I find myself a bit more introspective this time of year than usual, and I would like to share some of my thoughts with you.
I have just been inaugurated president of the United States Distance Learning Association. What an honor! This is the finest e-learning trade group in the nation, perhaps in the world. We provide networking opportunities for our members so that they may share best practices with one another; we honor excellence in distance learning within the public, private, and academic sectors; and we serve as Federal and state advocates for smarter e-learning public policy. I am humbled by my selection. If you have not yet joined the USDLA, I urge you to do so.
I am also humbled for other reasons. In my Jewish faith this period is the beginning of the New Year and these are the Days of Awe, the holiest days of the year.

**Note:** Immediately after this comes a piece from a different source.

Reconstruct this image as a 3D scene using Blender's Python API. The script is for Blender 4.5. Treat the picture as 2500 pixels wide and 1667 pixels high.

This is a time to reflect on all aspects of one’s life—professional as well as personal—in order to seek areas in need of improvement.
So as I take over the USDLA presidency, I find myself reflecting not only about the organization I have been chosen to lead but also, more generally, about the profession it represents. And I have an overriding concern which I wish to share with you.
Look how we define ourselves. We do not engage learners, we engage “e-learners.” We are not educators; we are “distance” educators. Nor are we content to focus on the eradication of distance barriers between those who teach and those who are taught: we eradicate time barriers as well when we seek to provide “anytime/anyplace” instruction.
And so we go about our business, multitasking merrily along, linked always to one another through our wireless e-mail, our ever-present cell phone, our ubiquitous handheld devices. When we gather informally, our discussions are just as likely to be about the latest, thinnest, lightest device we just purchased, and how it permits us never to be out of touch, as our discussions are likely to be about lives we have touched in the classroom. Strike that: my experience is that our discussions are more likely to be about our ever-improved technological abilities to surmount distance and time than they are to be about touching the lives of those we educate.
That is a shame. I am far from being a Luddite. After all, I am CEO of a well-known Web site, I wrote this article initially on a state-of-the-art laptop while traveling on the Washington, DC Metro, and I edited it subsequently on one of my three home computers; I often communicate with others via webcam; and my two cell phones and iPAQ are always nearby. Still, lately I have been thinking that I and others in my profession have been missing a fundamental truth: distance and time are not always the enemies of education; sometimes they are the prerequisite to our deeper understandings. And technologies which overcome distance and time, thereby keeping the purported learner always in touch—always bombarded with the actual or potential receipt of new information—may instead distract the learner rather than more fully engaging him or her.
I noticed something recently. Because during the normal workday I am always checking my email, always on my telephone or cell phone, or always on my webcam, I have unintentionally extended my workday to include times and places when and where I cannot be in touch with my staff or other company stakeholders. Do I have to write a monthly report to my funders, providing them insights into my recent management decisions? You can bet that will be written at 5 a.m (before I check a single work-related e-mail). Is there a seemingly insoluble budget problem I need to address right away? You can bet that the answer will come to me midway through my nightly 5K run (sans cell phone).
In other words, much of my best thinking about my daily distance learning work comes when I have created distance and time barriers between myself and others. And I think the same thing holds true in the world of education.
There is typically a gap in time between the receipt of information and the ability of a student to understand that information and to place it within a larger context. Sometimes, that gap is measured in seconds, or less. Other times, when there is greater complexity, that gap may last minutes, hours, days, or even longer.
True, for some people the more distractions during the gap, the better: we all know stories of the math student who solved a particularly difficult quadratic equation while studying a physics text.
But for many of us, the fewer distractions during that gap, the better. Meetings, telephone calls, e-mails, and the like only get in the way. To be sure, we cannot stop life while waiting to understand the latest academic insight regarding nineteenth century Eastern European history, nor is it realistic to expect all intrusions to cease while we master Spanish verb conjugations. But we can do a better job, I believe, in controlling when and where the intrusions take place. And technologies that keep us “plugged in” at all times and places are just as likely to cause learning problems as to solve them.
Technology’s ability to diminish the importance educationally of time and place is, simultaneously, sometimes a help and sometimes a hindrance to the nurturing of insight within those attempting to learn. Yet, how often do we in our distance learning profession define ourselves by our technologies, rather than by our pedagogies? All too often, in my experience.
Our task, it seems to me, is to provide balance: to know when to bring technology to a learning situation and when to remove it from a learning situation. For, ultimately, we are not “distance educators” attempting to engage “e-learners”; we are teachers engaging students as other teachers have attempted to engage other students for thousands of years previous to us. Our focus therefore should not be upon the science of new technologies; instead, it more properly should be upon the art of assuring that learning is actually taking place.
And, to do that, we must focus more on becoming better educators than becoming better “distance educators.”
Our task … is to provide balance: to know when to bring technology to a learning situation …
And, to do that, we must focus more on becoming better educators than becoming better “distance educators.”